Please write out the material that follows, exactly as it stands.

###

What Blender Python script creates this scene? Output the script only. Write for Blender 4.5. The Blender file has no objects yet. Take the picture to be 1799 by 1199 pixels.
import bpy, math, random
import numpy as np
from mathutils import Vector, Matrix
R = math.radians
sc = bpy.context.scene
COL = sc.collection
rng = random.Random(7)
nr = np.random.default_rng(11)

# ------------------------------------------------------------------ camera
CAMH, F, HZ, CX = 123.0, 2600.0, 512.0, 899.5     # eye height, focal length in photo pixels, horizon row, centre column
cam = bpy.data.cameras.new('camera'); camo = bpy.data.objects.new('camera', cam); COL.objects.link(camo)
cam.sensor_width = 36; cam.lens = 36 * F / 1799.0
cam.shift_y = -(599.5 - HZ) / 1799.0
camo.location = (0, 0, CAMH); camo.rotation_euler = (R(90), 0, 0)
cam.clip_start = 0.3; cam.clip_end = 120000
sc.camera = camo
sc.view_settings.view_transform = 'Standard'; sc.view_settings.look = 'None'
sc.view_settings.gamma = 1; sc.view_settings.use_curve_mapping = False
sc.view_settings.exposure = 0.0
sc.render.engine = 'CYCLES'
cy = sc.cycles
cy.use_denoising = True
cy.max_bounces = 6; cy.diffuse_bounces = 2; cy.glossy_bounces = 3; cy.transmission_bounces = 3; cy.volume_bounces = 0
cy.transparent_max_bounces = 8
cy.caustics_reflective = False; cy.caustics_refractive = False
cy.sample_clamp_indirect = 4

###

Worked answer →
What Blender Python script creates this scene? Output the script only. Write for Blender 4.5. The Blender file has no objects yet. Take the picture to be 1799 by 1199 pixels.
import bpy, math, random
import numpy as np
from mathutils import Vector, Matrix
R = math.radians
sc = bpy.context.scene
COL = sc.collection
rng = random.Random(7)
nr = np.random.default_rng(11)

# ------------------------------------------------------------------ camera
CAMH, F, HZ, CX = 123.0, 2600.0, 512.0, 899.5     # eye height, focal length in photo pixels, horizon row, centre column
cam = bpy.data.cameras.new('camera'); camo = bpy.data.objects.new('camera', cam); COL.objects.link(camo)
cam.sensor_width = 36; cam.lens = 36 * F / 1799.0
cam.shift_y = -(599.5 - HZ) / 1799.0
camo.location = (0, 0, CAMH); camo.rotation_euler = (R(90), 0, 0)
cam.clip_start = 0.3; cam.clip_end = 120000
sc.camera = camo
sc.view_settings.view_transform = 'Standard'; sc.view_settings.look = 'None'
sc.view_settings.gamma = 1; sc.view_settings.use_curve_mapping = False
sc.view_settings.exposure = 0.0
sc.render.engine = 'CYCLES'
cy = sc.cycles
cy.use_denoising = True
cy.max_bounces = 6; cy.diffuse_bounces = 2; cy.glossy_bounces = 3; cy.transmission_bounces = 3; cy.volume_bounces = 0
cy.transparent_max_bounces = 8
cy.caustics_reflective = False; cy.caustics_refractive = False
cy.sample_clamp_indirect = 4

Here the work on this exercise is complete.